Danbooru

Border and Frame differences

Posted under General

Is there a known difference in usage between these two tags?

Frame:

Used when an image appears to be bordered by a photo frame and/or matte.

Border:

When a picture has a border along its sides.

Some posts from both tags chosen at random:

post #1068393
post #1010806
post #1066435
post #1064513

Other than metaphysical outlining,there seems to be other possible uses for the 2 tags;such as

Border being used for the physically-present border (with gates,sentries and the like.Similar to post #1010806)

Frame used for depicting actual picture-frames (in-use)

Updated by Aristocrat

Aristocrat said:
I'm more interested in the distinction between border and windowboxed, at any rate.

i'm a little lost too how to use windowboxed. how exactly the 'thickness' should be? should the 'bars' be all black?

how about post #1001087? the left and right sides are thin but the top and bottom are thick. is this enough to be tagged as windowboxed?

some of the posts fall in border like post #740037. but in case we ever clean this and become stricter, i assume there will be a handful left?

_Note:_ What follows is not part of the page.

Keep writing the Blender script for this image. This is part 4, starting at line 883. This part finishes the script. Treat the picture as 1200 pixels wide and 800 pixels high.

(Super thread necromancy instead of making a new topic)

In addition to the above,

Should there be any implications between those tags?

Some suggestions:

create implication pillarboxed -> border

create implication letterboxed -> border

create implication windowboxed -> border
OR
create implication windowboxed -> frame

One drawback to any of the above, is the ambiguity of the frame & border tags, since the former hint to something more stylized (post #1448642, post #1327292), and the latter less so (post #1473249, post #1454731)

I'm confused a bit by them as well. I tend to use border for thin lines and frame for more noticeable framing, including physical details and thick white borders (that a character often sticks out beyond).

I've also seen framed and framed image. I think I've accidentally contributed 11 out of 13 images to the former due to unnoticed typos. Whoops. Time to alias framed -> frame?

BCI_Temp said: I'm confused a bit by them as well. I tend to use border for thin lines and frame for more noticeable framing, including physical details and thick white borders (that a character often sticks out beyond).

At the moment this is the definition I'd use.